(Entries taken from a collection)
═══

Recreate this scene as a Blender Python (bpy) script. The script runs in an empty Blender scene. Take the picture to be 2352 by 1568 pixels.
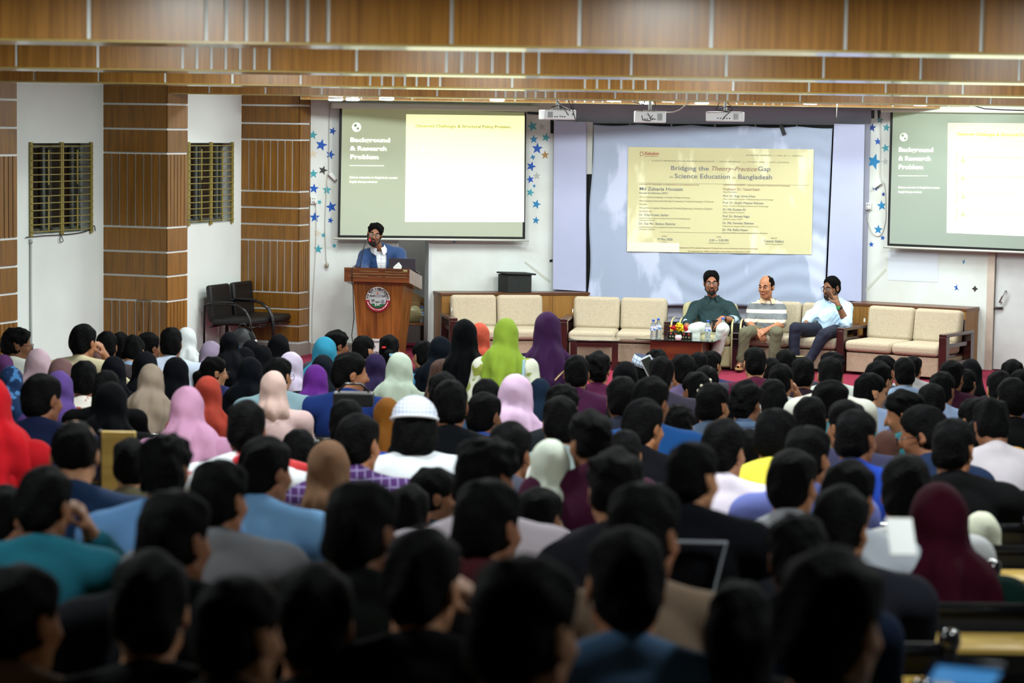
import bpy, bmesh, math, random
import numpy as np
from mathutils import Vector, Matrix
random.seed(7)
PI = math.pi
SC = bpy.context.scene
COL = SC.collection
# ------------------------------------------------------------------ camera
FPX, CX, CY, HC = 5553.0, 1176.0, 784.0, 2.7
PITCH, ROLL = math.atan(489 / 5553.0), 0.0145
CAMM = Matrix.Translation((0, 0, HC)) @ Matrix.Rotation(PI / 2 - PITCH, 4, 'X') @ Matrix.Rotation(ROLL, 4, 'Z')
cd = bpy.data.cameras.new('camera')
cam = bpy.data.objects.new('camera', cd); COL.objects.link(cam)
cam.matrix_world = CAMM
cd.sensor_width = 36.0; cd.lens = 85.0; cd.clip_end = 200; cd.clip_start = .05
cd.dof.use_dof = True; cd.dof.focus_distance = 28.0; cd.dof.aperture_fstop = 3.3; cd.dof.aperture_blades = 9
SC.camera = cam
SC.view_settings.view_transform = 'Standard'
SC.view_settings.look = 'None'
SC.view_settings.exposure = 0.35
SC.view_settings.gamma = 1.0
SC.view_settings.use_curve_mapping = False
w = bpy.data.worlds.new('world'); SC.world = w; w.use_nodes = True
w.node_tree.nodes['Background'].inputs[0].default_value = (.75, .62, .5, 1)
w.node_tree.nodes['Background'].inputs[1].default_value = 0.12
# the hall's ceiling lamps: (x, y, z, watts, size); built with their fittings in lamp() further down
LAMP_W = 26.0
HALL_LAMPS = [(x, y, 3.42, p) for (y, p, xs) in ((26.75, 36, (-1.9, -.5, .9, 2.3, 3.7, 4.9)), (23.3, 62, (-2, 0, 2, 4, 5.4)), (19.3, 58, (-2.2, -.2, 1.8, 4)), (15.0, 50, (-2.4, -.5, 1.4, 3.6)), (10.6, 74, (-1.8, .8, 3.2)), (6.4, 46, (-2, 2))) for x in xs]
# ------------------------------------------------------------------ pixel helpers
R3 = CAMM.to_3x3()
def ray(px, py):
    return R3 @ Vector(((px - CX) / FPX, -(py - CY) / FPX, -1.0))
def at(px, py, Y):
    d = ray(px, py); return Vector((0, 0, HC)) + d * (Y / d.y)
def s2l(c):
    c /= 255.0
    return c / 12.92 if c <= .04045 else ((c + .055) / 1.055) ** 2.4
def rgb(t):
    return (s2l(t[0]), s2l(t[1]), s2l(t[2]), 1.0)
# ------------------------------------------------------------------ materials
MATS = {}
def mat(key, col=(128, 128, 128), rough=.6, metal=0.0, emit=0.0, vary=0.0, scale=8.0, spec=.5, trans=0.0, coat=0.0, bump=0.0, bscale=40.0, alpha=1.0, col2=None, stretch=None, ior=1.45, ecol=None, sheen=0.0):
    if key in MATS: return MATS[key]
    m = bpy.data.materials.new(key); m.use_nodes = True
    nt = m.node_tree; b = nt.nodes['Principled BSDF']
    c = rgb(col)
    b.inputs['Base Color'].default_value = c
    b.inputs['Roughness'].default_value = rough
    b.inputs['Metallic'].default_value = metal
    b.inputs['Specular IOR Level'].default_value = spec
    b.inputs['IOR'].default_value = ior
    if trans: b.inputs['Transmission Weight'].default_value = trans
    if coat: b.inputs['Coat Weight'].default_value = coat; b.inputs['Coat Roughness'].default_value = .15
    if sheen: b.inputs['Sheen Weight'].default_value = sheen
    if alpha < 1: b.inputs['Alpha'].default_value = alpha
    if emit:
        b.inputs['Emission Color'].default_value = rgb(ecol or col); b.inputs['Emission Strength'].default_value = emit
    if vary or bump or col2:
        tc = nt.nodes.new('ShaderNodeTexCoord'); mp = nt.nodes.new('ShaderNodeMapping')
        nt.links.new(tc.outputs['Object'], mp.inputs['Vector'])
        if stretch: mp.inputs['Scale'].default_value = stretch
    if vary or col2:
        n = nt.nodes.new('ShaderNodeTexNoise'); n.inputs['Scale'].default_value = scale; n.inputs['Detail'].default_value = 5
        nt.links.new(mp.outputs['Vector'], n.inputs['Vector'])
        r = nt.nodes.new('ShaderNodeValToRGB')
        nt.links.new(n.outputs['Fac'], r.inputs['Fac'])
        r.color_ramp.elements[0].position = .32; r.color_ramp.elements[1].position = .68
        if col2:
            r.color_ramp.elements[0].color = rgb(col2); r.color_ramp.elements[1].color = c
        else:
            r.color_ramp.elements[0].color = tuple(x * (1 - vary) for x in c[:3]) + (1,)
            r.color_ramp.elements[1].color = tuple(min(1, x * (1 + vary)) for x in c[:3]) + (1,)
        nt.links.new(r.outputs['Color'], b.inputs['Base Color'])
        if emit and not ecol: nt.links.new(r.outputs['Color'], b.inputs['Emission Color'])
    if bump:
        n2 = nt.nodes.new('ShaderNodeTexNoise'); n2.inputs['Scale'].default_value = bscale
        nt.links.new(mp.outputs['Vector'], n2.inputs['Vector'])
        bp = nt.nodes.new('ShaderNodeBump'); bp.inputs['Strength'].default_value = bump; bp.inputs['Distance'].default_value = .01
        nt.links.new(n2.outputs['Fac'], bp.inputs['Height']); nt.links.new(bp.outputs['Normal'], b.inputs['Normal'])
    MATS[key] = m
    return m
def wood(key, c1, c2, rough=.35, sc=(9, 9, .9), coat=.3, scale=3.0):
    """grain running along z with a few darker streaks and a per-object tone"""
    if key in MATS: return MATS[key]
    m = bpy.data.materials.new(key); m.use_nodes = True
    nt = m.node_tree; b = nt.nodes['Principled BSDF']
    b.inputs['Roughness'].default_value = rough; b.inputs['Coat Weight'].default_value = coat; b.inputs['Coat Roughness'].default_value = .2
    tc = nt.nodes.new('ShaderNodeTexCoord'); mp = nt.nodes.new('ShaderNodeMapping'); mp.inputs['Scale'].default_value = sc
    oi = nt.nodes.new('ShaderNodeObjectInfo')
    n = nt.nodes.new('ShaderNodeTexNoise'); n.noise_dimensions = '4D'; n.inputs['Scale'].default_value = scale; n.inputs['Detail'].default_value = 8; n.inputs['Distortion'].default_value = .6
    ml = nt.nodes.new('ShaderNodeMath'); ml.operation = 'MULTIPLY'; ml.inputs[1].default_value = 9
    nt.links.new(oi.outputs['Random'], ml.inputs[0]); nt.links.new(ml.outputs[0], n.inputs['W'])
    nt.links.new(tc.outputs['Object'], mp.inputs['Vector']); nt.links.new(mp.outputs['Vector'], n.inputs['Vector'])
    r = nt.nodes.new('ShaderNodeValToRGB'); r.color_ramp.elements[0].position = .3; r.color_ramp.elements[1].position = .66
    r.color_ramp.elements[0].color = rgb(c1); r.color_ramp.elements[1].color = rgb(c2)
    nt.links.new(n.outputs['Fac'], r.inputs['Fac'])
    hsv = nt.nodes.new('ShaderNodeHueSaturation')
    mr = nt.nodes.new('ShaderNodeMapRange'); mr.inputs['To Min'].default_value = .88; mr.inputs['To Max'].default_value = 1.1
    nt.links.new(oi.outputs['Random'], mr.inputs['Value']); nt.links.new(mr.outputs['Result'], hsv.inputs['Value'])
    nt.links.new(r.outputs['Color'], hsv.inputs['Color']); nt.links.new(hsv.outputs['Color'], b.inputs['Base Color'])
    MATS[key] = m
    return m
def pattern(key, c1, c2, kind='stripe', scale=12.0, width=.5, rough=.85, axis='Z'):
    """woven cloth patterns: horizontal stripes, plaid checks or scattered print"""
    if key in MATS: return MATS[key]
    m = bpy.data.materials.new(key); m.use_nodes = True
    nt = m.node_tree; b = nt.nodes['Principled BSDF']; b.inputs['Roughness'].default_value = rough; b.inputs['Specular IOR Level'].default_value = .2
    tc = nt.nodes.new('ShaderNodeTexCoord'); sp = nt.nodes.new('ShaderNodeSeparateXYZ'); nt.links.new(tc.outputs['Object'], sp.inputs[0])
    def band(out):
        a = nt.nodes.new('ShaderNodeMath'); a.operation = 'MULTIPLY'; a.inputs[1].default_value = scale; nt.links.new(out, a.inputs[0])
        f = nt.nodes.new('ShaderNodeMath'); f.operation = 'FRACT'; nt.links.new(a.outputs[0], f.inputs[0])
        l = nt.nodes.new('ShaderNodeMath'); l.operation = 'LESS_THAN'; l.inputs[1].default_value = width; nt.links.new(f.outputs[0], l.inputs[0])
        return l.outputs[0]
    if kind == 'stripe': fac = band(sp.outputs[axis])
    elif kind == 'plaid':
        mx = nt.nodes.new('ShaderNodeMath'); mx.operation = 'MAXIMUM'
        nt.links.new(band(sp.outputs['X']), mx.inputs[0]); nt.links.new(band(sp.outputs['Z']), mx.inputs[1]); fac = mx.outputs[0]
    else:
        v = nt.nodes.new('ShaderNodeTexNoise'); v.inputs['Scale'].default_value = scale; v.inputs['Detail'].default_value = 2
        nt.links.new(tc.outputs['Object'], v.inputs['Vector'])
        l = nt.nodes.new('ShaderNodeValToRGB'); l.color_ramp.elements[0].position = width - .02; l.color_ramp.elements[1].position = width + .02
        nt.links.new(v.outputs['Fac'], l.inputs['Fac']); fac = l.outputs['Color']
    mix = nt.nodes.new('ShaderNodeMix'); mix.data_type = 'RGBA'
    nt.links.new(fac, mix.inputs['Factor']); mix.inputs['A'].default_value = rgb(c1); mix.inputs['B'].default_value = rgb(c2)
    nt.links.new(mix.outputs['Result'], b.inputs['Base Color'])
    MATS[key] = m
    return m
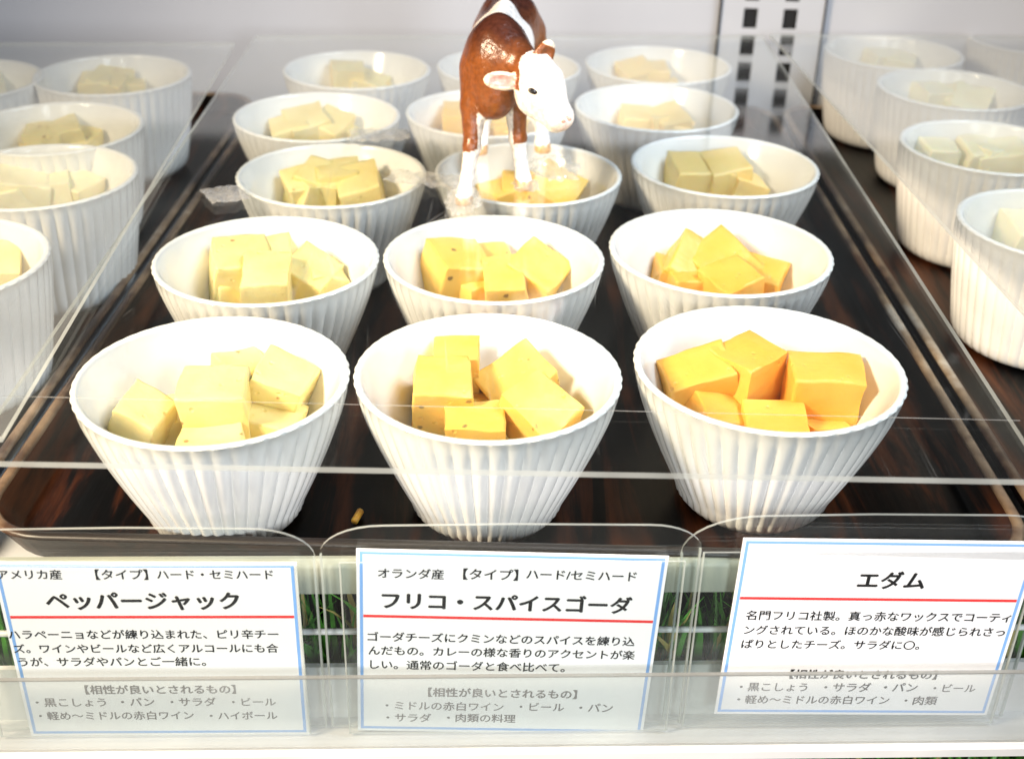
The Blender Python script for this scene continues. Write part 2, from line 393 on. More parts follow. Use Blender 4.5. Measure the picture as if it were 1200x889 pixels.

═══

* **Task directions**: Pull out all lines containing the word "pixels" from the entries above.

* **Result of the task**:
Recreate this scene as a Blender Python (bpy) script. The script runs in an empty Blender scene. Take the picture to be 2352 by 1568 pixels.
The Blender Python script for this scene continues. Write part 2, from line 393 on. More parts follow. Use Blender 4.5. Measure the picture as if it were 1200x889 pixels.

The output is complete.